This morning I had an interesting experience. It is the feast of St. Teresa of Avila, so some of the local Carmelite community met for Mass and a little reception later. There weren't that many of us, and after even a few of the few had to leave, the other few stayed to chat about our lives.
And I faced this scenario that seems to constantly repeat throughout my life.
One woman talked about how at the current stage in life, the Lord is showing her to retreat from a lot of activity and learn to be really, completely quiet inside. Others seemed to nod in sympathy.
And I felt like a salmon swimming upstream.
Silence has been co-natural to me my whole life to the point where it sometimes is my vice. I wrote about this in this post. There is a difference between being externally quiet and having interior silence, and I get that. However, interior silence has come really relatively easily for me because of my externally quiet nature. I'm not a woman who is at all likely to over-extend herself in care giving, or one to whom people flock to get their needs cared for. I don't get emotionally drawn into worrying over how people are faring. At almost any point, I tend to have a very good feel for where I am "at" interiorly (even if I don't understand why I'm there). I spend lots of time, and have for my whole life, in the cavernous regions of my soul, to the point that sometimes I haven't known how to interact socially. I've intuited that I couldn't just pull people in to one of the only things I felt personally well-versed at discussing -- interior life.
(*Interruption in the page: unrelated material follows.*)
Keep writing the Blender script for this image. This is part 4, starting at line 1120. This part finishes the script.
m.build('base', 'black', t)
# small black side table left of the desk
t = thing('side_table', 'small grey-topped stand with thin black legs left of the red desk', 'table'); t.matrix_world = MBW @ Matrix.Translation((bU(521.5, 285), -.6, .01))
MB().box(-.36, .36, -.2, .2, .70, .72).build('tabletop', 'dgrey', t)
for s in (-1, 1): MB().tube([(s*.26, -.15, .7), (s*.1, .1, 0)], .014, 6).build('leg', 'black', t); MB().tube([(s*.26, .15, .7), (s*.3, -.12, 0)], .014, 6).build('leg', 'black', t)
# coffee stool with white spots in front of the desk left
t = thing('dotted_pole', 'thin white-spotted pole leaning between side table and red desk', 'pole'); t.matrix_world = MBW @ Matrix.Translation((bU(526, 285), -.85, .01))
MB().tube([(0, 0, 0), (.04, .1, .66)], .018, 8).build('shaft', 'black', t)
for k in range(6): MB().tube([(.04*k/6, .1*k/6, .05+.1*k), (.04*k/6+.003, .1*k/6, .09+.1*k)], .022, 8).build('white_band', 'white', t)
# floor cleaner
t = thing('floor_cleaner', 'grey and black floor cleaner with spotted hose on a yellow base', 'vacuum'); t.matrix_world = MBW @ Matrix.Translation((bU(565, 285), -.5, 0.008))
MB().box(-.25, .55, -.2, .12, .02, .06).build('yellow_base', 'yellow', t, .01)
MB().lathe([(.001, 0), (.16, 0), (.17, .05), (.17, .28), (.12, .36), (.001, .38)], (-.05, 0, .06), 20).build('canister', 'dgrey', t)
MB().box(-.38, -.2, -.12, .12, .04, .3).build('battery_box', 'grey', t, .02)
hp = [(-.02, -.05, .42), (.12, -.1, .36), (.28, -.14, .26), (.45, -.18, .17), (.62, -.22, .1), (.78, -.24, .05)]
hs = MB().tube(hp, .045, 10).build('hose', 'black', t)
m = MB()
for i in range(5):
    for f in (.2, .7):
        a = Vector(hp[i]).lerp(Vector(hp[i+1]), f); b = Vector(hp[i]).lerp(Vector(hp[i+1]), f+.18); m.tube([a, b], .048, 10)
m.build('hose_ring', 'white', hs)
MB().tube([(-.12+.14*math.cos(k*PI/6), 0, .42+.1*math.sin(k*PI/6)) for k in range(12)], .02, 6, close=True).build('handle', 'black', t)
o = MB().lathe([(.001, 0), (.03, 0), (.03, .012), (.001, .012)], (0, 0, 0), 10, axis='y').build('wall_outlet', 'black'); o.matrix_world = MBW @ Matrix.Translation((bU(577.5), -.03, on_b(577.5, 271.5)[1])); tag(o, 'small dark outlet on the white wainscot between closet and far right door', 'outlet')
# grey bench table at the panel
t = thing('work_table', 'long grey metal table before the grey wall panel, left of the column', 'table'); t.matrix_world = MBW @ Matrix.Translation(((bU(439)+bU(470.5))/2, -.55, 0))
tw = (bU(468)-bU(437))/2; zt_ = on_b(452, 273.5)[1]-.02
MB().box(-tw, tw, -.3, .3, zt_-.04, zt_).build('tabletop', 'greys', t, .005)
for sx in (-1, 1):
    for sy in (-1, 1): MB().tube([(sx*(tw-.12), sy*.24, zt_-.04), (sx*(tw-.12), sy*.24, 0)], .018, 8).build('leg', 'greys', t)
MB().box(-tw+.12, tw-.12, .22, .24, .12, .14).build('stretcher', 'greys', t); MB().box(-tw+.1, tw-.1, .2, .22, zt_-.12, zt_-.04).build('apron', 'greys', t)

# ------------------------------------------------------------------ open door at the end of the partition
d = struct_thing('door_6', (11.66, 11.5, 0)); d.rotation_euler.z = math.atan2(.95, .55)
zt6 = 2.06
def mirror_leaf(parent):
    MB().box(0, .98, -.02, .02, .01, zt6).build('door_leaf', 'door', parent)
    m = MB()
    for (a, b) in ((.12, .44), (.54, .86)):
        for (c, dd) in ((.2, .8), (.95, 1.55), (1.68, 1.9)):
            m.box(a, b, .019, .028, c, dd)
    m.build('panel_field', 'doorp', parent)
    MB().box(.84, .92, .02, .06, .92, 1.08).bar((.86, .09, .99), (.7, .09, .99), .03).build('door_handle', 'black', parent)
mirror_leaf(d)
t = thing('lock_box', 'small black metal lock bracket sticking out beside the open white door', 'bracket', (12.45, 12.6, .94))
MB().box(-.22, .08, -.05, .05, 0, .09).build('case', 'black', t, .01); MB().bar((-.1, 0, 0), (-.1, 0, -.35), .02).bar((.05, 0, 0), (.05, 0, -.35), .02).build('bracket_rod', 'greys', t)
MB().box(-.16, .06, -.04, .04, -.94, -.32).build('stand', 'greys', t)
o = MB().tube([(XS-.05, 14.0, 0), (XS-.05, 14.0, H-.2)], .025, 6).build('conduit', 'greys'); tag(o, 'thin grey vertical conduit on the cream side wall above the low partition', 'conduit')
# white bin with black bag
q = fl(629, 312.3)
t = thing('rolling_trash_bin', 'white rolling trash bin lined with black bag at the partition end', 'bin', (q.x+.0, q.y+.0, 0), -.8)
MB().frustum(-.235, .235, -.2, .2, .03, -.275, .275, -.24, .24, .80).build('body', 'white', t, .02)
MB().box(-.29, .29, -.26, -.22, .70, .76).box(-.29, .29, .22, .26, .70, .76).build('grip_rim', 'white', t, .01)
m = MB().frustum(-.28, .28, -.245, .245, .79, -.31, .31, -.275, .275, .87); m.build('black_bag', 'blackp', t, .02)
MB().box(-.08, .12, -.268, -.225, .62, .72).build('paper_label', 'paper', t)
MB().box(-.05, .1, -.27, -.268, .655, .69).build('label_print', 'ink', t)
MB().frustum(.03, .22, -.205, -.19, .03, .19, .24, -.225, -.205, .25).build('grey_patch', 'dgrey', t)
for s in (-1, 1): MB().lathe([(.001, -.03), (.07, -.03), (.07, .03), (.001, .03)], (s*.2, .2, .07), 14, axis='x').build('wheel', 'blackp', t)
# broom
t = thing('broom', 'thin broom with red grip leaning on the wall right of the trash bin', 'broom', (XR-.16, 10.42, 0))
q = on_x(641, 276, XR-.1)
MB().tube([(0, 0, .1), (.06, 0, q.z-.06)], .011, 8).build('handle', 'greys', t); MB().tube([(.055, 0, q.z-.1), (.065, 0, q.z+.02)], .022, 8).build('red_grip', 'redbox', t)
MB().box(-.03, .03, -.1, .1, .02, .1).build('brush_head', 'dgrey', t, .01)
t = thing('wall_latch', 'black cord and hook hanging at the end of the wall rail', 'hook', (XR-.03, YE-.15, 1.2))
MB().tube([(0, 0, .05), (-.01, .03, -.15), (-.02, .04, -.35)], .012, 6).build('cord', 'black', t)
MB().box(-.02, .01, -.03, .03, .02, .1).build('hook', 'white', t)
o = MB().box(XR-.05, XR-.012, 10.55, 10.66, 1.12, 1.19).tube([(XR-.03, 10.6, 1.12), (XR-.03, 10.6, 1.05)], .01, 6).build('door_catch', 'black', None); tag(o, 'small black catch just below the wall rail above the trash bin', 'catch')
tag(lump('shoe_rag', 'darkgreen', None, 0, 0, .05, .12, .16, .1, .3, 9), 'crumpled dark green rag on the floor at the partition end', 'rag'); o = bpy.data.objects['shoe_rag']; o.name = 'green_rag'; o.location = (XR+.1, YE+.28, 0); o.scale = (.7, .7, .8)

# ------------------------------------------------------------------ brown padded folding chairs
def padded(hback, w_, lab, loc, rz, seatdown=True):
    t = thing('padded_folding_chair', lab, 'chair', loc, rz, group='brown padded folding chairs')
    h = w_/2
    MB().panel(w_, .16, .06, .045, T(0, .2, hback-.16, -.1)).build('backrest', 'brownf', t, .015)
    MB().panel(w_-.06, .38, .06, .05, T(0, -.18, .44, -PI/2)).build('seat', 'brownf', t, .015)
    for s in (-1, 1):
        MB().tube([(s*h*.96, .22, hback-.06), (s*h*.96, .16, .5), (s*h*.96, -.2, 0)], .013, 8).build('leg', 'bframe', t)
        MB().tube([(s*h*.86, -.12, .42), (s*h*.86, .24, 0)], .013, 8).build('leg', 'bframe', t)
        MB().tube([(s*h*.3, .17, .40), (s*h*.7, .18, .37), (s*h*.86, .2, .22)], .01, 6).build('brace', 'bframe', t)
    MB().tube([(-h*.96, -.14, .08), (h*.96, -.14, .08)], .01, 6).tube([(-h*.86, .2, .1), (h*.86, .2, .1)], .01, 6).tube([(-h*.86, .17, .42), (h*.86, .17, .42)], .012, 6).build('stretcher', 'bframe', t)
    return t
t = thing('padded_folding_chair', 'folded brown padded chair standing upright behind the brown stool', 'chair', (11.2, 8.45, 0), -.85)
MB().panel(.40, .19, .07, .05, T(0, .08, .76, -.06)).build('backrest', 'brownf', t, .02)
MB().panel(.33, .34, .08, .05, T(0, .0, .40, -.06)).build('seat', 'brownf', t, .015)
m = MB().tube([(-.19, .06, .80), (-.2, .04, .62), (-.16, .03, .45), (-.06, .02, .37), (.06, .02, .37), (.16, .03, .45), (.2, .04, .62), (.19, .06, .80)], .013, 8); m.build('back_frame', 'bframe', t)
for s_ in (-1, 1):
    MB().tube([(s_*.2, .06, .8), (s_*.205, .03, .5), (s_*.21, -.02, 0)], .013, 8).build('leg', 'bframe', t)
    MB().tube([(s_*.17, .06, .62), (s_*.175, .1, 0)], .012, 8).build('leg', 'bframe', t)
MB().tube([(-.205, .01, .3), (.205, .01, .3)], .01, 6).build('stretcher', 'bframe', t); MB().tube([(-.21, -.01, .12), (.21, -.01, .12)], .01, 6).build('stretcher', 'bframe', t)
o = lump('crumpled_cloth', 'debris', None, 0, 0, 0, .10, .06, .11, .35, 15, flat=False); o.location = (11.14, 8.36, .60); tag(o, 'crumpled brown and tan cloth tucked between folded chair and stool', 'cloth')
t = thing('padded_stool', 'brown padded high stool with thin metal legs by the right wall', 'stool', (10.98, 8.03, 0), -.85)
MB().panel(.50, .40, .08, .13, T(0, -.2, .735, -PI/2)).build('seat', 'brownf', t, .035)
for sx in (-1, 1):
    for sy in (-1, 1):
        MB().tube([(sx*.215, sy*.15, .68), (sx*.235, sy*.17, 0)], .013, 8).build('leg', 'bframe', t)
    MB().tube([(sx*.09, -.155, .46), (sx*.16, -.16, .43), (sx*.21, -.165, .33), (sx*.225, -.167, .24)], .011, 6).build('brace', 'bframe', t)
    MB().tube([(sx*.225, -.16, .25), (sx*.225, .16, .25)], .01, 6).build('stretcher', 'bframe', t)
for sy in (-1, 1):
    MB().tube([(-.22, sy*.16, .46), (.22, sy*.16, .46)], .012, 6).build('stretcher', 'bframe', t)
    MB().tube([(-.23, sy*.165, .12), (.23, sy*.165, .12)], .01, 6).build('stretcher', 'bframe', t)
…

I shouldn't be bothered by this because it is simply who I am. And yet frankly sometimes it makes me feel abnormal as a woman.
What today's experience highlighted for me, however, is how God has led me since I was in my young 20s, and that is the fact that He wants my mouth. I have known that for years, and it has been a struggle. My mouth is symbolic, really, of my self-expression. I wonder why He hasn't put it to me that He wants my fingers, because I tend to write more than speak. But then again I needn't wonder that, because my mouth is what makes me feel my vulnerability more.
I knew a woman once who taught me that some people are made to feel extremely vulnerable when they are silent. We were in Japan, and she said she tried to make a one-day silent retreat, and after a few hours of the morning went by she had to walk down to the shopping district and meet someone, anyone, and talk. (I do know the feeling, although it literally took me 2.5 years of living alone in Japan before I started doing that sort of thing. And it lasted only a few weeks until I then left.) It is very difficult for me to grasp that some people are afraid of meeting themselves in silence, as, I suppose it might be hard for others to understand what have been my phobias.
But I get this sense that God's desire is for me to bring forth from my silence words that help bring others to silence. And I get this sense that this entails being able to face scary things with people. That means I probably need to learn a little sensitivity to people's fear of that intimate place of silence, of solitude, of the nakedness that leaves nothing to hide behind.
My song writing mentor friend said to me last year something about how every artist yearns to get to this place of soul-nakedness, to be able to really pour out his heart. I feel like that's what I've practiced in writing since I was 10 years old. And, yeah, I think the difficulty I have face all my life is figuring out how to insert myself in "normal society" when this is my bent. Without pretending to be someone else, without fear of being taken advantage of, and without fear of others' fear.
Maybe this is it. Maybe this is what I need to learn right now.